As Jean Charest said at the end of that session yesterday evening, if there's one thing you want to achieve, it's for people to be motivated to do something. The characteristic of those programs that work is that the people who have the power to make a change in the interest of long-term conservation want to do it.
Ducks Unlimited, I think, would be the best example. They took an ecosystem, before I ever came to Canada, and said, “Oh, we have all these wonderful ducks, which are hunted by aboriginal people, hunters, etc., in the summer on their way and in the winter. Let's plan it according to scale to those ducks' needs.” So, okay, there's the plan—the North American waterfowl management plan—cooperating across political boundaries, putting in what the ducks need.

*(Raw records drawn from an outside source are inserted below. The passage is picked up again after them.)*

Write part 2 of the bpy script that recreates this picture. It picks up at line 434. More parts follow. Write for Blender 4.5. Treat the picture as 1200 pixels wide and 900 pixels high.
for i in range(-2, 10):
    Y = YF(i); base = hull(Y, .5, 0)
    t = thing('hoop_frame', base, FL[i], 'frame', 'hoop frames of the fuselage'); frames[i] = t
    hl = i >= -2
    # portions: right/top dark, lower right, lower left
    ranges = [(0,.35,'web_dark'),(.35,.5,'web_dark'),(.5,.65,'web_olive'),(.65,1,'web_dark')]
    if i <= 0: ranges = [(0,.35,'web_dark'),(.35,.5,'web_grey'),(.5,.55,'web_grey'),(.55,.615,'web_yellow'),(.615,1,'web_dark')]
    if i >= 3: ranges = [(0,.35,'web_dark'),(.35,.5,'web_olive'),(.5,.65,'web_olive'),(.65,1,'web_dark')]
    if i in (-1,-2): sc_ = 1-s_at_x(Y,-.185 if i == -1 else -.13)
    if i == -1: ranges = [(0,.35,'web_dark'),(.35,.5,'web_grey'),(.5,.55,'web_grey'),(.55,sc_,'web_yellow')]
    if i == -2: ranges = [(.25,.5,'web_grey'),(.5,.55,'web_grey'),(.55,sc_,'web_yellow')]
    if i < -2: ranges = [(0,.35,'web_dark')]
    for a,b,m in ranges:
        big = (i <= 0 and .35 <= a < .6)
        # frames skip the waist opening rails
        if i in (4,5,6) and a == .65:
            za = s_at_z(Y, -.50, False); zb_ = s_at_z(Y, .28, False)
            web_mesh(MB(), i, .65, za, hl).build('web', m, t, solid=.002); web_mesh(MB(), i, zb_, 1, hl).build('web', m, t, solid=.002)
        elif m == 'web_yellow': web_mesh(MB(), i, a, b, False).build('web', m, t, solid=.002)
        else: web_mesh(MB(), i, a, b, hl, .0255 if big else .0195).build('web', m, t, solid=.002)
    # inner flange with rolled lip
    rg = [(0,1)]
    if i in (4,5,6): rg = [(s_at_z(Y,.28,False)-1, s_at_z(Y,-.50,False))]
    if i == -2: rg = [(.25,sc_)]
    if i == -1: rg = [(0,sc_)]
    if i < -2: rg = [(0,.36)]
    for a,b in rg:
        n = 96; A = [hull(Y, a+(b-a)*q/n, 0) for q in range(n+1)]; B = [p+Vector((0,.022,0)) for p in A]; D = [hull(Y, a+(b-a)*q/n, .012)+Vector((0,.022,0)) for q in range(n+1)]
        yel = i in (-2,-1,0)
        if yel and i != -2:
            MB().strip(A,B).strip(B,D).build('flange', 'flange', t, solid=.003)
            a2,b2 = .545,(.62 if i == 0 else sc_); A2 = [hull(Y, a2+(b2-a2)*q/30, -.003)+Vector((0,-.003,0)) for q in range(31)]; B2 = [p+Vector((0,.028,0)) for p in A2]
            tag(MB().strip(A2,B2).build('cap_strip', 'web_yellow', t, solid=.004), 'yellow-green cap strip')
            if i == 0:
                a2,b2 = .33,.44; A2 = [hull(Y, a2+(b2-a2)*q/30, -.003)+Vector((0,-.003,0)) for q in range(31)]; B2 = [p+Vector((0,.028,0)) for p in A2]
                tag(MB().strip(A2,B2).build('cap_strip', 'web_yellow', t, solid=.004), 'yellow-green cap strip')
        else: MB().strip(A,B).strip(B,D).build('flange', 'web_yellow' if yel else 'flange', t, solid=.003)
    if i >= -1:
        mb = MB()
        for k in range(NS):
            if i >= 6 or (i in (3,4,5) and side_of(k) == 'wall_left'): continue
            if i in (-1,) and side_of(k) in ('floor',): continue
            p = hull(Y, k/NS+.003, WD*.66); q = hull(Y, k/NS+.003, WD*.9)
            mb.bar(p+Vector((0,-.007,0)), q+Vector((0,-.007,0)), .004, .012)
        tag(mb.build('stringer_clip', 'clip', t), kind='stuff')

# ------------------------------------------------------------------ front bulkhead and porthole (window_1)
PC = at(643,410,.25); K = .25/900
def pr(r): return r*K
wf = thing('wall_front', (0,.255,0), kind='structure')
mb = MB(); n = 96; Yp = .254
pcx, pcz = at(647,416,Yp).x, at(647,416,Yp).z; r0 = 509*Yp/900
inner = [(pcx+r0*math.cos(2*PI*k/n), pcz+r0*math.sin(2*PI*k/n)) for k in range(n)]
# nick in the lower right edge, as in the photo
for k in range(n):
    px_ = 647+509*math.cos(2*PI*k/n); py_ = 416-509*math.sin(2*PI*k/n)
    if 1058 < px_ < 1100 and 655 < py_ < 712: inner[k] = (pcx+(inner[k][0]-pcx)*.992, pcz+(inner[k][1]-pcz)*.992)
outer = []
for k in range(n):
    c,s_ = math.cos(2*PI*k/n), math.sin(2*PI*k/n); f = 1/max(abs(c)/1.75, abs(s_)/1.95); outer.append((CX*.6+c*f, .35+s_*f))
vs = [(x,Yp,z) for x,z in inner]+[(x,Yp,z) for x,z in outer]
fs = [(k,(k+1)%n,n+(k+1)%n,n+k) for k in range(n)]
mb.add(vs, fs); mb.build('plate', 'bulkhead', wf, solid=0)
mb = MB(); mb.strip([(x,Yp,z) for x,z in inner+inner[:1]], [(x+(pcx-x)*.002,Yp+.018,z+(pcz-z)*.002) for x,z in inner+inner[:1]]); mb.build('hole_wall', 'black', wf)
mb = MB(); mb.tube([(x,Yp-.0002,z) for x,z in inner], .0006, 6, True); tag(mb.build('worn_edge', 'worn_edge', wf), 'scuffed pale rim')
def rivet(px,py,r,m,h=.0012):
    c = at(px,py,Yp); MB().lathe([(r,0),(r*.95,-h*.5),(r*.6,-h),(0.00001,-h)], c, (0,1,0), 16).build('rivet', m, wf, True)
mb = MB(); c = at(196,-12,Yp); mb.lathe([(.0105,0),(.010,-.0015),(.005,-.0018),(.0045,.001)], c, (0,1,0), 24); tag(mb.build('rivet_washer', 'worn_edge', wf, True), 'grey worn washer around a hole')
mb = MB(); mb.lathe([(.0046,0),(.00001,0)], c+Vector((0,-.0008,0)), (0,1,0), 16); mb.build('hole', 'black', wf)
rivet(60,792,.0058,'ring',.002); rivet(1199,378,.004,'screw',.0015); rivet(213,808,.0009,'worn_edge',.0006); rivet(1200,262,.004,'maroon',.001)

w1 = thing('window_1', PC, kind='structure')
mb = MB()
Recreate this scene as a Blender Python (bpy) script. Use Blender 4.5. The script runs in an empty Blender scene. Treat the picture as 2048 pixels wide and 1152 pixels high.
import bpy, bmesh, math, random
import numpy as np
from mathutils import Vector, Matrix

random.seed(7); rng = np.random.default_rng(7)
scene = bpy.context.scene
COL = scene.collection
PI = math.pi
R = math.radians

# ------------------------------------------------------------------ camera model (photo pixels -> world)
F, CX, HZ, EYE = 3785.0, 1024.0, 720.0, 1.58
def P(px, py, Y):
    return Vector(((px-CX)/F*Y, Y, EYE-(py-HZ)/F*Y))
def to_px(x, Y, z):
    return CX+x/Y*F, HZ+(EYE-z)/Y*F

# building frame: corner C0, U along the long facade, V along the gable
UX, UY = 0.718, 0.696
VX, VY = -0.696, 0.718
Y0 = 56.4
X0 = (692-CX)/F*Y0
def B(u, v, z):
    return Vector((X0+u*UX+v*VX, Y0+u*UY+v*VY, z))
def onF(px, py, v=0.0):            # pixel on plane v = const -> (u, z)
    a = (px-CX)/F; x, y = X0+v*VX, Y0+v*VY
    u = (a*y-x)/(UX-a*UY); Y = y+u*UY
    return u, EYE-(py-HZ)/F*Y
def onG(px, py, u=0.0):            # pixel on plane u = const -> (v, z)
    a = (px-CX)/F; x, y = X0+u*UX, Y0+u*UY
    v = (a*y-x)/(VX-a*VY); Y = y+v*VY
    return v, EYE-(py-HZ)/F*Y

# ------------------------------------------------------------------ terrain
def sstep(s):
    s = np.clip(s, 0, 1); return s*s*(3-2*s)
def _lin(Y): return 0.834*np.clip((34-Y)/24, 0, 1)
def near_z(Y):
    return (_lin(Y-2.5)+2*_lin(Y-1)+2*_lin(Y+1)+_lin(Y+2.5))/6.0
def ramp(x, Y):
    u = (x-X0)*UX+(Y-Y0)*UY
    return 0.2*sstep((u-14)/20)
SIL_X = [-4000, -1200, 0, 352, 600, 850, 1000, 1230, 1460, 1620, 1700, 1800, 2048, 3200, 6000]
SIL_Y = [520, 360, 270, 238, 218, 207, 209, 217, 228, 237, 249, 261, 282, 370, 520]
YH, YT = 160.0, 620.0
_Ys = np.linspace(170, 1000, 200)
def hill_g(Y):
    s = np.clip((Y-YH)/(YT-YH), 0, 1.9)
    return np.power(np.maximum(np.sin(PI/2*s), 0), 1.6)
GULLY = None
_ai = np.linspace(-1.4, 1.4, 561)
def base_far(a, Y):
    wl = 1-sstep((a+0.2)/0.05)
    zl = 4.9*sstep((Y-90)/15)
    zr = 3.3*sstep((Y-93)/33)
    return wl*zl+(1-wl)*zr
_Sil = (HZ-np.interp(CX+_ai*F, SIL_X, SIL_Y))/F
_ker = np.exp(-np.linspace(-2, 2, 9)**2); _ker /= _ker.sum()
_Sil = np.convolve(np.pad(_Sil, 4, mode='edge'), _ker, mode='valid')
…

Then of course they are good at fundraising. Federal dollars are put in there with the mix to actually come up with elevated protection for a network of the habitat that the waterfowl need, and of course, those same areas that are good for snow geese and widgeon are actually very good for many of these frogs and other organisms and plants in those freshwater systems. So it's about looking after the habitat, really, but it's done through the lens of the ducks because the value component is the meat and the duck.
I'm a bird watcher. I love to see flocks of ducks and geese heading north in the spring, but they can only do that because they have the habitat in place. So the people who value the resource are motivated and they need incentives, as we were saying earlier, including some money to help them manage these expensive water regimes to improve the amount of habitat and to restore wetland habitat in some areas where mistakes were made.